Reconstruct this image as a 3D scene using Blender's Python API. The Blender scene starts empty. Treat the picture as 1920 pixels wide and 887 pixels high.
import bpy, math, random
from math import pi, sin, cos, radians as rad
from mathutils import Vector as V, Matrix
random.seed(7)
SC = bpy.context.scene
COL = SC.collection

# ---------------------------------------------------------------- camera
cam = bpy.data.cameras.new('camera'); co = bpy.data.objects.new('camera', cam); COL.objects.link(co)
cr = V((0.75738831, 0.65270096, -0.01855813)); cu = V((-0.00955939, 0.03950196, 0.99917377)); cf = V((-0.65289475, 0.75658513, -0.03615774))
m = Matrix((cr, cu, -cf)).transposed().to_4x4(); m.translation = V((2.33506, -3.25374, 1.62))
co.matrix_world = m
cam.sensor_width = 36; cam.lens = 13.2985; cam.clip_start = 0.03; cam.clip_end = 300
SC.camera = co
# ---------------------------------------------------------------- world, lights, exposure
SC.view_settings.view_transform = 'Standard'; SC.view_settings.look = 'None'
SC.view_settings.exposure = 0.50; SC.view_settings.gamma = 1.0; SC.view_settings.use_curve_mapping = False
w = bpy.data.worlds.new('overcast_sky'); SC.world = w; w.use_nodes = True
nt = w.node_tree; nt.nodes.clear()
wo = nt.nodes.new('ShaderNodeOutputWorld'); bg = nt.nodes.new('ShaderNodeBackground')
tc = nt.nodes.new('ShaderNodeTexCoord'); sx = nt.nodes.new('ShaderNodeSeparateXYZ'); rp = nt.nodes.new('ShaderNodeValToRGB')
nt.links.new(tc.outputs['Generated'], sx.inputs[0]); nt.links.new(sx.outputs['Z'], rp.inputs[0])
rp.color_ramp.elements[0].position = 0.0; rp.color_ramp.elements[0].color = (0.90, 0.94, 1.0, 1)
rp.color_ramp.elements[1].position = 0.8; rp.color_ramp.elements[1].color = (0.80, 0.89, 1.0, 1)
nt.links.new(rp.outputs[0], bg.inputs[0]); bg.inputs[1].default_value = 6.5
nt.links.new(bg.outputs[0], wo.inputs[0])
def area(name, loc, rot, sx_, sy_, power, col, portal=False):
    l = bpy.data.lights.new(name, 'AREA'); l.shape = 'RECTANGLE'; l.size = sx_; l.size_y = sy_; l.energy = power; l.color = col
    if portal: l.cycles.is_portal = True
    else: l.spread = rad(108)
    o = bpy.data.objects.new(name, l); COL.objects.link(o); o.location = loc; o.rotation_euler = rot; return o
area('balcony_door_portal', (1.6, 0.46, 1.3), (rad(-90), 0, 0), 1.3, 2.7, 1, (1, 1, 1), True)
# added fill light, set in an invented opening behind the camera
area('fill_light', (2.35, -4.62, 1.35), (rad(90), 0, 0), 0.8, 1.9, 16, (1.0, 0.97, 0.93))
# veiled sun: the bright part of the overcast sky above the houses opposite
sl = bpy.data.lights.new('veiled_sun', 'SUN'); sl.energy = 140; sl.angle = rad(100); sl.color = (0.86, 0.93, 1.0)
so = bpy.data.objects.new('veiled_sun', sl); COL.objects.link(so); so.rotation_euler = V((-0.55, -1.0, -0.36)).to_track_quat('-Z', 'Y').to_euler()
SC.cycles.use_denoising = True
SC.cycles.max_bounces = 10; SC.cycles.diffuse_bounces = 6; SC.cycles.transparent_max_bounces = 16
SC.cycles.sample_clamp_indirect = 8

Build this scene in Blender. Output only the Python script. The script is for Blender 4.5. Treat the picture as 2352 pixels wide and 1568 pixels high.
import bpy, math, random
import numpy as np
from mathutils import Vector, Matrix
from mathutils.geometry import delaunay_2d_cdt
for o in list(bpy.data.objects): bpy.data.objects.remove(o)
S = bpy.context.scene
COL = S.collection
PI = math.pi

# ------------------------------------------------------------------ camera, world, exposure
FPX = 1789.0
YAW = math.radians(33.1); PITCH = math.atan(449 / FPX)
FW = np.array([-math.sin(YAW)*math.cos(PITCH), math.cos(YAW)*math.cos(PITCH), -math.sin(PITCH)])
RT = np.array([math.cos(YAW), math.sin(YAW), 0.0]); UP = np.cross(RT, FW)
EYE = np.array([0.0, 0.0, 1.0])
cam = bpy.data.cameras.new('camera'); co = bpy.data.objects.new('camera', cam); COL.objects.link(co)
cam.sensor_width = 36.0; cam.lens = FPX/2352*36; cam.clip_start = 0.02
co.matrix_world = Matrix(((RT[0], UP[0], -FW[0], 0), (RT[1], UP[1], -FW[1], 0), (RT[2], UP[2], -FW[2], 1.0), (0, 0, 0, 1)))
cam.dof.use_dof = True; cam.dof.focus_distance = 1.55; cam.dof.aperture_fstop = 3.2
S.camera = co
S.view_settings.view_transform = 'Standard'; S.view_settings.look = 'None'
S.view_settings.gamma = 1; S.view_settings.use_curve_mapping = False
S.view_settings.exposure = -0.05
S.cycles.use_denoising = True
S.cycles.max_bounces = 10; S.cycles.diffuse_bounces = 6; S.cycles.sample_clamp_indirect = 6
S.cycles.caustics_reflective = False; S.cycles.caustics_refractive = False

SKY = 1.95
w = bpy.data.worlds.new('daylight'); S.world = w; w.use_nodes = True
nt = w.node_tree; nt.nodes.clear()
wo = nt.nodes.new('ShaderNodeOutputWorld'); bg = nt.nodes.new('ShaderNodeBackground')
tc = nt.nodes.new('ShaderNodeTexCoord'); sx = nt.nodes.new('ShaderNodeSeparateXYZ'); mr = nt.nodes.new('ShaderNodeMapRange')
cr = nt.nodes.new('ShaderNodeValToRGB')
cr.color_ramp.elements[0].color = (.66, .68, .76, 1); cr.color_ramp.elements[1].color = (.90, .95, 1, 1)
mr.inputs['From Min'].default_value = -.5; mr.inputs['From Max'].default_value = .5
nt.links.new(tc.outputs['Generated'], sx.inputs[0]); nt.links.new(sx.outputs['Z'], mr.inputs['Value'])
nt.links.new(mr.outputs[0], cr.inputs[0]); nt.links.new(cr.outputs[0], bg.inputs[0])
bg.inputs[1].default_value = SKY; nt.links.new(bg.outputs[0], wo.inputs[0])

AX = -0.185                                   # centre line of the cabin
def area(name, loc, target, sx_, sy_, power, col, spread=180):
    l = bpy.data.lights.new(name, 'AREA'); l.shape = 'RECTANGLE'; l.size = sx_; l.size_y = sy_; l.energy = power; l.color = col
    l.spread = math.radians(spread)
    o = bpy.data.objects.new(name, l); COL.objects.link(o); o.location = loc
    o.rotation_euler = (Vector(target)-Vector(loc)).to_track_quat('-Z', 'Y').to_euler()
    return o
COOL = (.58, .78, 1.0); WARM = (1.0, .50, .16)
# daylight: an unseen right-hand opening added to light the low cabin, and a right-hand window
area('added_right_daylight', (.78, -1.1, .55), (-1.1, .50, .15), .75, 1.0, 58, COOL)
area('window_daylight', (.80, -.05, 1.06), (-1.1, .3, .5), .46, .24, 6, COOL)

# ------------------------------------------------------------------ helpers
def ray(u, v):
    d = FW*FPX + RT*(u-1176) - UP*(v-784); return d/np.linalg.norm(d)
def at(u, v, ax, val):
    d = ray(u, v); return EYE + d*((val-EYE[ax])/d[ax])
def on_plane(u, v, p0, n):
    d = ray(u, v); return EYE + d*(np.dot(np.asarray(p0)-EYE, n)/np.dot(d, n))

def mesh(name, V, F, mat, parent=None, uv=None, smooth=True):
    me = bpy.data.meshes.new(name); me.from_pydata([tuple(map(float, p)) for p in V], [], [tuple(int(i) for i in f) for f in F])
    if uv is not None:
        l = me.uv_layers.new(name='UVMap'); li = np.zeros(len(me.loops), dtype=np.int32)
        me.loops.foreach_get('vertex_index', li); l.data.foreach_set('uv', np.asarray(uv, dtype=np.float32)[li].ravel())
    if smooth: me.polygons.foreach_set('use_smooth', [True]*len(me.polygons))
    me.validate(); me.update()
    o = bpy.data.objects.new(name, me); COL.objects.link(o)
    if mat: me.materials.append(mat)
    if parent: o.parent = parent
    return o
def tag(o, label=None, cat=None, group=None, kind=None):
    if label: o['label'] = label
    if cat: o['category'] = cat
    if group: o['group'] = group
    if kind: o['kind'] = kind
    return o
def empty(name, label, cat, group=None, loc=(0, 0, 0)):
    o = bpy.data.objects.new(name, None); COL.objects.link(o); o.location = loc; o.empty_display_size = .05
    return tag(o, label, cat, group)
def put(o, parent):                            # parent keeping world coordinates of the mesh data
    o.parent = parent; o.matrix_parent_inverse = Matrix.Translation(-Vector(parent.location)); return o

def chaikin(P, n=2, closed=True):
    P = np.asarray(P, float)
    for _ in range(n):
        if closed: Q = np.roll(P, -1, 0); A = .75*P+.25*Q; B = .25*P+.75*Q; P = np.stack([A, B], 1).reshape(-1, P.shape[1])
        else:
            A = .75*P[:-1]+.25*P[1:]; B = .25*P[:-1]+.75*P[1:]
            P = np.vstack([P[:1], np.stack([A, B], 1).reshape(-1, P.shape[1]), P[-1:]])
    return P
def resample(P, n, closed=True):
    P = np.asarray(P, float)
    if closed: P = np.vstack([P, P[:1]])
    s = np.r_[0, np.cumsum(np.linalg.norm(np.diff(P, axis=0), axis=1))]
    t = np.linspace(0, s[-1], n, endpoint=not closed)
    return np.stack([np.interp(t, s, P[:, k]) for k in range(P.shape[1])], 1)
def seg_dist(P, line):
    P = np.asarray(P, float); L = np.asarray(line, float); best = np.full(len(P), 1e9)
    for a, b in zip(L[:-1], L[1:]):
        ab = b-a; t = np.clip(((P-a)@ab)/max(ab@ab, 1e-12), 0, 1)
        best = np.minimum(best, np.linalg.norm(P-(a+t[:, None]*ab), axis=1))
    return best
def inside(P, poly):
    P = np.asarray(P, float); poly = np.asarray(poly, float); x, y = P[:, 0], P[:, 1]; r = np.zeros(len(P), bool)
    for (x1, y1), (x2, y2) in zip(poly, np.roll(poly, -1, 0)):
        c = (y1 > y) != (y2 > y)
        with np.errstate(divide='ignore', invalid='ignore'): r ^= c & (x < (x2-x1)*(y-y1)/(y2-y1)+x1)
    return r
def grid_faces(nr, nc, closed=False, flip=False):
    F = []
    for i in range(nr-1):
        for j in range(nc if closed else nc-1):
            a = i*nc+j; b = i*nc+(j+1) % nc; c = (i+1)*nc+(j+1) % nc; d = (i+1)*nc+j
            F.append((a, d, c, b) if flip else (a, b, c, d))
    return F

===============

:: TASK ::
Above is a listing; print exactly its lines from the one with "Build this scene" through the one with "PI = math.pi", and no other lines.

:: TASK OUTPUT ::
Build this scene in Blender. Output only the Python script. The script is for Blender 4.5. Treat the picture as 2352 pixels wide and 1568 pixels high.
import bpy, math, random
import numpy as np
from mathutils import Vector, Matrix
from mathutils.geometry import delaunay_2d_cdt
for o in list(bpy.data.objects): bpy.data.objects.remove(o)
S = bpy.context.scene
COL = S.collection
PI = math.pi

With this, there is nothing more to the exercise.